It's a Small World After All

So, recently there was a moment when I was writing Twin Stars when I had both of my leads (who are living parallel but seperate lives in the story) in transit and in a position to cross paths. You know, the sort of scene you get when two characters are both in an airport and they walk past each other without knowing that the person they just walked past is someone their destiny is tied to. That sort of thing.

So I had the chance to have my leads have that sort of encounter, but I purposely chose not to. Why? Well, part of the reason was it wouldn’t have added anything to the story (which is reason alone enough not to do it), but there was another reason- to do so would have made the universe I’m building seem that much smaller.
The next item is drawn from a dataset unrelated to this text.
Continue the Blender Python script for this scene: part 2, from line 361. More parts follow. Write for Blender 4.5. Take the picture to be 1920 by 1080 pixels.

I’ll give you another example from a movie series I imagine most people reading this have seen- Star Wars. Now originally Lucas presented the setting of Star Wars as an epic place and he did it with some subtle cues that really worked (hint- How many languages does C3PO speak?) and made the whole place really come alive despite actually only having a few locations in the actual first produced film. That was cool and good, and then he did the second film Empire Strikes Back where we learned Vader is Luke’s father- okay, a real co-incidence, but we’ll accept it as fate, right? Then he did Return of the Jedi where Leia is revealed to be Luke’s sister and Vader’s daughter- hold on? How big is this galaxy again? (I’ll stop there, but coming back to C3PO we find out later that Vader built him as a child, making the Galaxy even smaller.)

My point is- the more connections and co-incidences you have between your characters in a setting, the smaller the setting becomes. If the same six people keep running into each other for no reason other than co-incidence then how big does your setting seem? If they’re chasing each other that’s one thing, but if every time they go to a different Starbucks to get coffee that other guy is there then at some point the audience is going to wonder how many Starbucks there really are.

This I think is one of the reasons why a show like Doctor Who or Star Trek worked well in creating a big galaxy- they were meeting new people and going to new places every week- the place seemed huge and got bigger. But, if you do the reverse (say Doctor Who spent every second episode in Cardiff for no particular reason) suddenly the galaxy seems to be shrinking in on itself.  Or if a show has the same villains showing up week after week- is there nobody else out there doing evil? Again, if there’s a reason for this within the story then it’s fine, but there’s going to be consequences and the writers need to be aware of them.

You can fight this to some degree by going out of the way to let your audience know how big the setting is in subtle ways (et tu 3PO?) as the little things often do a better job of showing the scope of the setting than outright saying it. (It takes HOW long to get from A to B? That’s a long time!) But the best remedy to keeping your setting from turning into a fishbowl is limiting co-incidence as much as possible. Which you should be doing anyways since things not happening for a reason in a story is bad writing anyways!